DeCew continues, “Tagan is a recognized and respected regional and national leader on food systems but more importantly, someone who has a deep love, profound respect and critical understanding of food systems and the community of New Haven.”

For nearly 10 years, Engel was a chef and food entrepreneur in New York City and Boston where she learned the ins and outs of the industry that went far beyond farm-to-table cooking and into workers’ rights, food procurement, sustainability in practice, and power dynamics in kitchens. Over the course of her career in food, she also developed an interest in and understanding of cooperative business models. 

When she and her young family were ready to come back to her hometown of New Haven, CT in 2006,  Engel was intentional about the next phase of her work. She merged her love of food and her dedication to social justice and began her path centering on community-based food justice in New Haven. Her leadership in the Elm City can be felt through her service on the New Haven Food Policy Council, where she helped build a diverse coalition of community food experts, spearheaded the creation of the first New Haven food policy plan and the Food Systems Policy Director position in City government. She also developed and managed a wide number of community-driven programs on food access, urban agriculture, farm-to-institution, and entrepreneurship during her time as the Community Food Systems Coordinator at CitySeed

Through these roles, Engel learned the value of placing relationship building at the center of every experience, and the importance of hearing stories directly from people affected by injustices.  She believes that these are foundational to effectively address the harms of systemic racism and the exploitation of capitalism. 

Tagan Engel Table Underground

Her desire to uplift inspirational stories of food, radical love, antiracism, and social justice led her to create her podcast The Table Underground. Guests share their stories and experiences in their own voices, using food as an entry point into deeper issues such as reparations, undoing white supremacy, honoring cultural heritage, environmental justice and regenerative agriculture. 
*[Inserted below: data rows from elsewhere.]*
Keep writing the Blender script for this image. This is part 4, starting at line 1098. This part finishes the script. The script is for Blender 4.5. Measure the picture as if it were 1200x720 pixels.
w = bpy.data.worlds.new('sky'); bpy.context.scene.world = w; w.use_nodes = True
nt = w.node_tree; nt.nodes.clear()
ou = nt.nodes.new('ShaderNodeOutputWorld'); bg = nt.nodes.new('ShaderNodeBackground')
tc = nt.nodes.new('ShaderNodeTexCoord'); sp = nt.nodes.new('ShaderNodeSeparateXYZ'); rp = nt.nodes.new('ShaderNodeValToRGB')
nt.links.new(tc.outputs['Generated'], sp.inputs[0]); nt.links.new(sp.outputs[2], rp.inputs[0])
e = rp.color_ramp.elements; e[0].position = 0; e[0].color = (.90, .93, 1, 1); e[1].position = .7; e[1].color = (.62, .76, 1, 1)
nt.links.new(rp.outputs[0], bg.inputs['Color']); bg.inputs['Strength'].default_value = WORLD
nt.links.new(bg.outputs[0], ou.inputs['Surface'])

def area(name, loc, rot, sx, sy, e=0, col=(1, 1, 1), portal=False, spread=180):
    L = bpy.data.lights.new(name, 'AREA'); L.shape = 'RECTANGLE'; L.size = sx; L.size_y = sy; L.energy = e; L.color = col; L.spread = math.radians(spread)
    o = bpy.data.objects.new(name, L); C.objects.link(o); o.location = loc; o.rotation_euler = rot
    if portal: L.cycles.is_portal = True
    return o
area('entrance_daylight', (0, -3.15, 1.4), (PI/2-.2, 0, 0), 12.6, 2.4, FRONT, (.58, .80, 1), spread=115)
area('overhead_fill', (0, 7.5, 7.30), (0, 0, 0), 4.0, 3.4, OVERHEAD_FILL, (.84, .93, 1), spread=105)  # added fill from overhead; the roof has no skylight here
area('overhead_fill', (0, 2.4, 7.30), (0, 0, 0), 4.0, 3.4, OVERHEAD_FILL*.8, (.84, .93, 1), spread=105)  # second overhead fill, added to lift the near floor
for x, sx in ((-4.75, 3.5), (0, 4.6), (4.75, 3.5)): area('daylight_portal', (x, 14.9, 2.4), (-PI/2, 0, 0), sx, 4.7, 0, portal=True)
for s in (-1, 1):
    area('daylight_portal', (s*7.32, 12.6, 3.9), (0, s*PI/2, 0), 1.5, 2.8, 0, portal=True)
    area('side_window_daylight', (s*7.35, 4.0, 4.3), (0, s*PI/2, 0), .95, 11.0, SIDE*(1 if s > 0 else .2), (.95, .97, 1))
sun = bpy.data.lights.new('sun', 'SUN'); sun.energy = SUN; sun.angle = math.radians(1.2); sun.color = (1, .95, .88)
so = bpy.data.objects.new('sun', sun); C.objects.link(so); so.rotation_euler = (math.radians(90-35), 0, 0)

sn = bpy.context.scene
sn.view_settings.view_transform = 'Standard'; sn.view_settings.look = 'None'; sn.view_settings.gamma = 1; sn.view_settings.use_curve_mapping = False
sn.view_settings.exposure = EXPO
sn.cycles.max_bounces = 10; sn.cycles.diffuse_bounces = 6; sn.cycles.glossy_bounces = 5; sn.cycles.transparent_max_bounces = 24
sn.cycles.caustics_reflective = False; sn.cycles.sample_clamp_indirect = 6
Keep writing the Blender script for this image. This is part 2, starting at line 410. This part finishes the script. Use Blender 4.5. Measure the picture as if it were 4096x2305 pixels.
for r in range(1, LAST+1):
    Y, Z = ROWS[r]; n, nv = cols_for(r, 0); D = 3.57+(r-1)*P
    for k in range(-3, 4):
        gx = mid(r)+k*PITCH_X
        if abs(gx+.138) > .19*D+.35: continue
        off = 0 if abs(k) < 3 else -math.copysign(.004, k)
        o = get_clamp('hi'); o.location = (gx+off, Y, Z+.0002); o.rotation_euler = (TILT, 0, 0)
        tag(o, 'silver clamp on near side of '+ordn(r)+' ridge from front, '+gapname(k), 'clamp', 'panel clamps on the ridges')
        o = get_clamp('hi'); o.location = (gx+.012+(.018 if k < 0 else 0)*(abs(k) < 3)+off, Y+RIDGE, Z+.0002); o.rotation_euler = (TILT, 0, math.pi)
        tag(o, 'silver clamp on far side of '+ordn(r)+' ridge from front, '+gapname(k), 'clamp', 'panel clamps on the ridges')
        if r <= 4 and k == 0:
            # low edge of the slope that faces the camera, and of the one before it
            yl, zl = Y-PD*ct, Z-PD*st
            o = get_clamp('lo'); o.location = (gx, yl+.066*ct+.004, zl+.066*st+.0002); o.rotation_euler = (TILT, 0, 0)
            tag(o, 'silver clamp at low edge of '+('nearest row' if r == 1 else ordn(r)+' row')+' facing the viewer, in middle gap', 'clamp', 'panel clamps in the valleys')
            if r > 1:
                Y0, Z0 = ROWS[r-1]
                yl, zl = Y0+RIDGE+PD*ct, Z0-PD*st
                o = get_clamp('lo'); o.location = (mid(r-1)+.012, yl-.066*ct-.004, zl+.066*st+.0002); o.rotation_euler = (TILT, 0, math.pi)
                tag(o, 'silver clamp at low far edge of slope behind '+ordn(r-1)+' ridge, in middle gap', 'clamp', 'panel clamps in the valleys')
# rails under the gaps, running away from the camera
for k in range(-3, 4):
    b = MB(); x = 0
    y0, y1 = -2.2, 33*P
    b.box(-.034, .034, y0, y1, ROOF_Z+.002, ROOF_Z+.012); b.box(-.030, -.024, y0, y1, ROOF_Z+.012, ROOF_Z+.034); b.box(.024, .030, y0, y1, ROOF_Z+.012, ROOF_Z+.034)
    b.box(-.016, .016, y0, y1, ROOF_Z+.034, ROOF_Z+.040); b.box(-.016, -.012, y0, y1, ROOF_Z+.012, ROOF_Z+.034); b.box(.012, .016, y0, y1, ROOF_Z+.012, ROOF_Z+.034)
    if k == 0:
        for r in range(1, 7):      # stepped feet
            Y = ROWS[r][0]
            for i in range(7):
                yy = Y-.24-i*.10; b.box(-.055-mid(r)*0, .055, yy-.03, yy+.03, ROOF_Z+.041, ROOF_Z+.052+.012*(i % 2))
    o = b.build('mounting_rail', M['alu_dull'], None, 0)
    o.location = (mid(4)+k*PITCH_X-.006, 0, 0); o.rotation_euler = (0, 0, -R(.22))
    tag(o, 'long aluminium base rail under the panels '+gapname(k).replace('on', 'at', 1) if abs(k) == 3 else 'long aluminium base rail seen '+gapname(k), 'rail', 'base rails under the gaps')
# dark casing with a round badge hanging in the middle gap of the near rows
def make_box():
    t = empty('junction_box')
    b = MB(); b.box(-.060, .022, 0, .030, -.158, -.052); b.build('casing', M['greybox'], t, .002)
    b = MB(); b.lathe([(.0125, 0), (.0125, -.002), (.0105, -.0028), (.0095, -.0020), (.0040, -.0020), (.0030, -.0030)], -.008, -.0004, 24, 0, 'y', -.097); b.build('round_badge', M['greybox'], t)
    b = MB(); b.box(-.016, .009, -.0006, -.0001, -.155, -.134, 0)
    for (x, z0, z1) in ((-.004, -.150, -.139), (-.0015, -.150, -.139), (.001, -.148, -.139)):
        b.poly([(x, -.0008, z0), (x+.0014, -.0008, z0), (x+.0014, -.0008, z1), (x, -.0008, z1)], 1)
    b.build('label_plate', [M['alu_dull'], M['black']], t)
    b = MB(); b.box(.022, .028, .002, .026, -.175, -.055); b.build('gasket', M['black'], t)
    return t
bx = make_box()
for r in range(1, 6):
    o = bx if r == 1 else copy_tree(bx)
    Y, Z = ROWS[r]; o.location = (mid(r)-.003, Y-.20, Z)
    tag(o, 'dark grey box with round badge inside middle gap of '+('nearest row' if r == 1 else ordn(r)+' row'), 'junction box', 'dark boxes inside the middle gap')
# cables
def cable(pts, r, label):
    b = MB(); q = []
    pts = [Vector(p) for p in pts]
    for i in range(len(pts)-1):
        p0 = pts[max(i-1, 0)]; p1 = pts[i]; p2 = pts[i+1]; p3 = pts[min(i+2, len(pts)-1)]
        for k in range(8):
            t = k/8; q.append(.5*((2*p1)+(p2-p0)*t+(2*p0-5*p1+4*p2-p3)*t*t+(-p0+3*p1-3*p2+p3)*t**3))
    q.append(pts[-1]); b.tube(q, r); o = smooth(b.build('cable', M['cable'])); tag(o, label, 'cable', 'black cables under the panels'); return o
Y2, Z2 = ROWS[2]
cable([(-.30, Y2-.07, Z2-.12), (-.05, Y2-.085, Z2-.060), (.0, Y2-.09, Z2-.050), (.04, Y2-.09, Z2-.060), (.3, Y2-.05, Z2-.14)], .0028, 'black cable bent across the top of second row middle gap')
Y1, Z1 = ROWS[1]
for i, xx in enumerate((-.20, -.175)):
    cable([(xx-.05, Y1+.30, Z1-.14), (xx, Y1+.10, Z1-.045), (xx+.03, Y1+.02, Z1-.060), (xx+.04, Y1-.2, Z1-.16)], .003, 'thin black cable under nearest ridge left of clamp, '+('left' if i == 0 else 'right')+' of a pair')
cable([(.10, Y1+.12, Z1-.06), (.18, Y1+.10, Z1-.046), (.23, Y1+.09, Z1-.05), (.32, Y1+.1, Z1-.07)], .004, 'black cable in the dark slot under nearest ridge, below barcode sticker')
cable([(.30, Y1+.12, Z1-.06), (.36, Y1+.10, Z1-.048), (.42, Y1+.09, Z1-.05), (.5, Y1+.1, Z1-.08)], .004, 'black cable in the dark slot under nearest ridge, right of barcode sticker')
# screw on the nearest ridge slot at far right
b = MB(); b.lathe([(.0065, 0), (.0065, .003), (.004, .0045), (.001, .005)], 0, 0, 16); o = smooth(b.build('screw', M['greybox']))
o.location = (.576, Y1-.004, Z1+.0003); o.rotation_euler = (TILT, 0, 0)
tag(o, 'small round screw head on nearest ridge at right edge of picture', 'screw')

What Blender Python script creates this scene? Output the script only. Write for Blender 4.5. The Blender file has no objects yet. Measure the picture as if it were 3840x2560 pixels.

Within the Yale community, Engel has centered her work on sustainability and worker-led/cooperative models in food entrepreneurship with Tsai CITY, the Yale Landscape Lab, and the New Haven-based Collab. As a Resident Fellow at CBEY, Engel is launching the new discussion group Power & Race in Community, Business, and the Environment. Here, graduate students will dig into real-world challenges and examples of liberatory practices in businesses, organizations, and communities.  

“I am excited for the opportunity this fellowship provides to create a platform for community experts from New Haven and beyond, to prioritize their stories, challenges, and joys as core to understanding the solutions needed within food systems, environmental justice, and equitable businesses,” says Engel. “Through the discussion series and my office hours, I also hope to create a space for students to dig into cross sector conversations and outside of mainstream thinking, to inspire more active listening and a consciousness of their own power and privilege, whatever their background, and how they choose to use it in work and life. For me, as a white person engaged in social justice work, this is crucial.”